What is expected.
Your task is to repeat the entries word for word while leaving out the pictures.
• • • • • • •
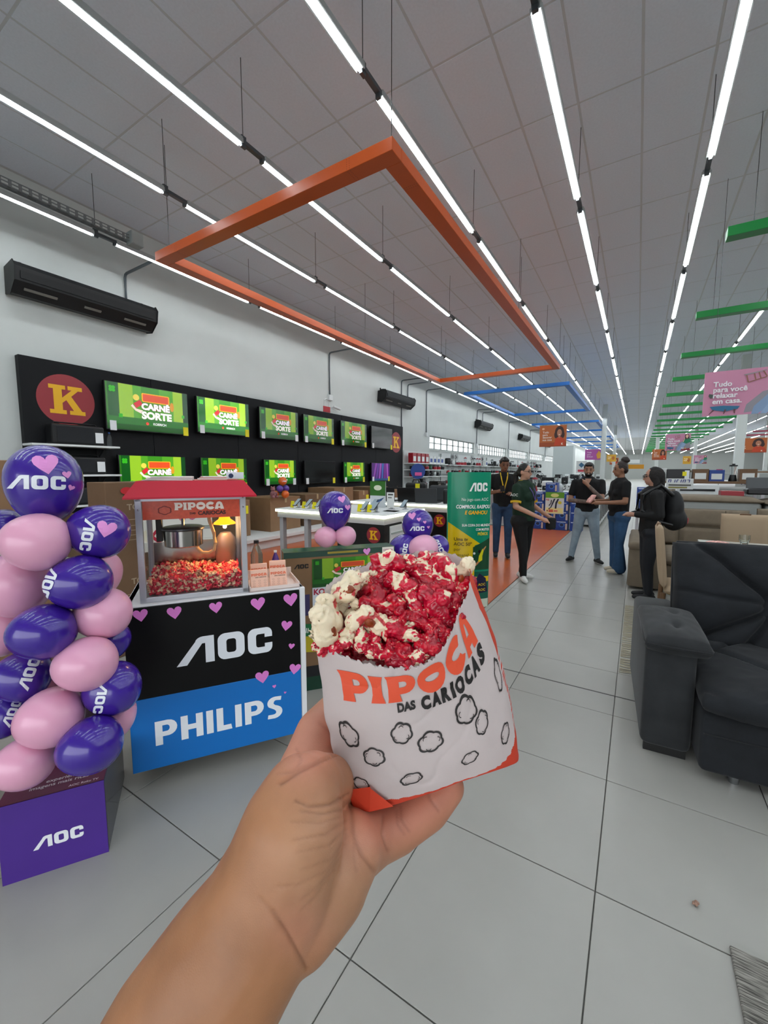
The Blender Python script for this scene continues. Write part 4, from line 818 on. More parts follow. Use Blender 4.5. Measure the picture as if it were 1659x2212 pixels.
def balloon(px, py, rx, ry, ang, w, color, label, group, let=None, hearts=(), egg=0.10, target=None):
    c = at(px, py, w); fx_ = FPX/math.hypot(FPX, px-CX); fy_ = FPX/math.hypot(FPX, py-CY); a = rx*w/FPX*fx_*1.06; b_ = ry*w/FPX*fy_*1.04; c_ = max(a, b_)*1.02
    z = (Vector((0, 0, CAM_H))-c).normalized(); x = _r - z*_r.dot(z); x.normalize(); y = z.cross(x)
    ca, sa = math.cos(R(ang)), math.sin(R(ang)); X = x*ca+y*sa; Y = -x*sa+y*ca
    M = Matrix.Identity(4)
    for i in range(3): M[i][0] = X[i]; M[i][1] = Y[i]; M[i][2] = z[i]
    t = bpy.data.objects.new('balloon', None); COL.objects.link(t); t.location = c; t.empty_display_size = 0.05; tag(t, label, 'balloon', group)
    bm = MB(); q = bmesh.ops.create_uvsphere(bm.bm, u_segments=36, v_segments=22, radius=1.0)
    for v in q['verts']:
        k = 1+egg*v.co.x*(1 if a >= b_ else 0); k2 = 1+egg*v.co.y*(1 if b_ > a else 0)
        v.co = M @ Vector((v.co.x*a, v.co.y*b_*k*k2**0, v.co.z*c_*k)) if a >= b_ else M @ Vector((v.co.x*a*k2, v.co.y*b_, v.co.z*c_*k2))
    bm.build('skin', m_bpu if color == 'p' else m_bpk, t, smooth=True)
    kn = MB(); e = M @ Vector((0, 0, -c_*0.98)) if a >= b_ else M @ Vector((0, -b_*0.99, -0.004)); dv = M @ (Vector((0, 0, -1)) if a >= b_ else Vector((0, -1, 0))); kn.cyl(e, e+dv*0.018, 0.004, 0.011, 10); kn.build('knot', m_bpu if color == 'p' else m_bpk, t)
    def surf(u, v, l):
        # l: layer height; u, v metres across the balloon (unrotated photo frame)
        xx = u*ca+v*sa; yy = -u*sa+v*ca
        k = 1+egg*(xx/a if a >= b_ else yy/b_); kx, ky = (1, k) if a >= b_ else (k, 1)
        r2 = (xx/(a*kx))**2+(yy/(b_*ky))**2
        if r2 > 0.97: f_ = math.sqrt(0.97/r2); xx *= f_; yy *= f_; r2 = 0.97
        zz = c_*k*math.sqrt(1-r2); o = M @ Vector((xx, yy, zz)); n = (M @ Vector((xx/(a*kx)**2, yy/(b_*ky)**2, zz/(c_*k)**2))).normalized()
        return o+n*(0.0012+l)
    s = w/FPX
    if let:
        lx, ly, size, rot = let; p = Pic(); p.step = 0.0003
        p.add((AOC[0]-np.array([0, 0.5, 0]), AOC[1]), '#e9edf4', (lx-px)*s*fx_*0.93, -(ly-py)*s*fy_*0.93, size*s*0.88, R(rot)); drape(p, surf, size*s*0.4, 'lettering', PRN, t)
    for hx, hy, hs, hr in hearts:
        p = Pic(); p.step = 0.0006; p.add(HEART, '#e592d6', (hx-px)*s*fx_*0.93, -(hy-py)*s*fy_*0.93, hs*s*0.9, R(hr)); drape(p, surf, hs*s*0.5, 'heart_sticker', PRN, t)
    return t
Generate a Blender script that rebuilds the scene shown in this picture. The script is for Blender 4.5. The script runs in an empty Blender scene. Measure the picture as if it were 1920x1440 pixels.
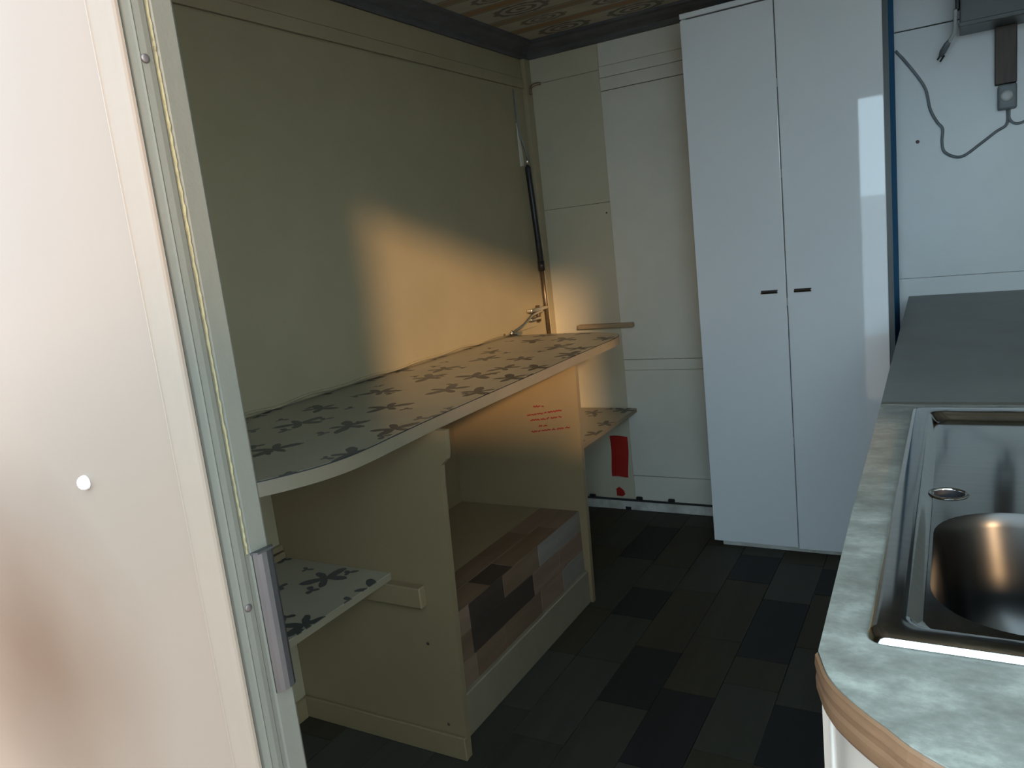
• • • • • • •
Result for this task.
The Blender Python script for this scene continues. Write part 4, from line 818 on. More parts follow. Use Blender 4.5. Measure the picture as if it were 1659x2212 pixels.
def balloon(px, py, rx, ry, ang, w, color, label, group, let=None, hearts=(), egg=0.10, target=None):
    c = at(px, py, w); fx_ = FPX/math.hypot(FPX, px-CX); fy_ = FPX/math.hypot(FPX, py-CY); a = rx*w/FPX*fx_*1.06; b_ = ry*w/FPX*fy_*1.04; c_ = max(a, b_)*1.02
    z = (Vector((0, 0, CAM_H))-c).normalized(); x = _r - z*_r.dot(z); x.normalize(); y = z.cross(x)
    ca, sa = math.cos(R(ang)), math.sin(R(ang)); X = x*ca+y*sa; Y = -x*sa+y*ca
    M = Matrix.Identity(4)
    for i in range(3): M[i][0] = X[i]; M[i][1] = Y[i]; M[i][2] = z[i]
    t = bpy.data.objects.new('balloon', None); COL.objects.link(t); t.location = c; t.empty_display_size = 0.05; tag(t, label, 'balloon', group)
    bm = MB(); q = bmesh.ops.create_uvsphere(bm.bm, u_segments=36, v_segments=22, radius=1.0)
    for v in q['verts']:
        k = 1+egg*v.co.x*(1 if a >= b_ else 0); k2 = 1+egg*v.co.y*(1 if b_ > a else 0)
        v.co = M @ Vector((v.co.x*a, v.co.y*b_*k*k2**0, v.co.z*c_*k)) if a >= b_ else M @ Vector((v.co.x*a*k2, v.co.y*b_, v.co.z*c_*k2))
    bm.build('skin', m_bpu if color == 'p' else m_bpk, t, smooth=True)
    kn = MB(); e = M @ Vector((0, 0, -c_*0.98)) if a >= b_ else M @ Vector((0, -b_*0.99, -0.004)); dv = M @ (Vector((0, 0, -1)) if a >= b_ else Vector((0, -1, 0))); kn.cyl(e, e+dv*0.018, 0.004, 0.011, 10); kn.build('knot', m_bpu if color == 'p' else m_bpk, t)
    def surf(u, v, l):
        # l: layer height; u, v metres across the balloon (unrotated photo frame)
        xx = u*ca+v*sa; yy = -u*sa+v*ca
        k = 1+egg*(xx/a if a >= b_ else yy/b_); kx, ky = (1, k) if a >= b_ else (k, 1)
        r2 = (xx/(a*kx))**2+(yy/(b_*ky))**2
        if r2 > 0.97: f_ = math.sqrt(0.97/r2); xx *= f_; yy *= f_; r2 = 0.97
        zz = c_*k*math.sqrt(1-r2); o = M @ Vector((xx, yy, zz)); n = (M @ Vector((xx/(a*kx)**2, yy/(b_*ky)**2, zz/(c_*k)**2))).normalized()
        return o+n*(0.0012+l)
    s = w/FPX
    if let:
        lx, ly, size, rot = let; p = Pic(); p.step = 0.0003
        p.add((AOC[0]-np.array([0, 0.5, 0]), AOC[1]), '#e9edf4', (lx-px)*s*fx_*0.93, -(ly-py)*s*fy_*0.93, size*s*0.88, R(rot)); drape(p, surf, size*s*0.4, 'lettering', PRN, t)
    for hx, hy, hs, hr in hearts:
        p = Pic(); p.step = 0.0006; p.add(HEART, '#e592d6', (hx-px)*s*fx_*0.93, -(hy-py)*s*fy_*0.93, hs*s*0.9, R(hr)); drape(p, surf, hs*s*0.5, 'heart_sticker', PRN, t)
    return t
Generate a Blender script that rebuilds the scene shown in this picture. The script is for Blender 4.5. The script runs in an empty Blender scene. Measure the picture as if it were 1920x1440 pixels.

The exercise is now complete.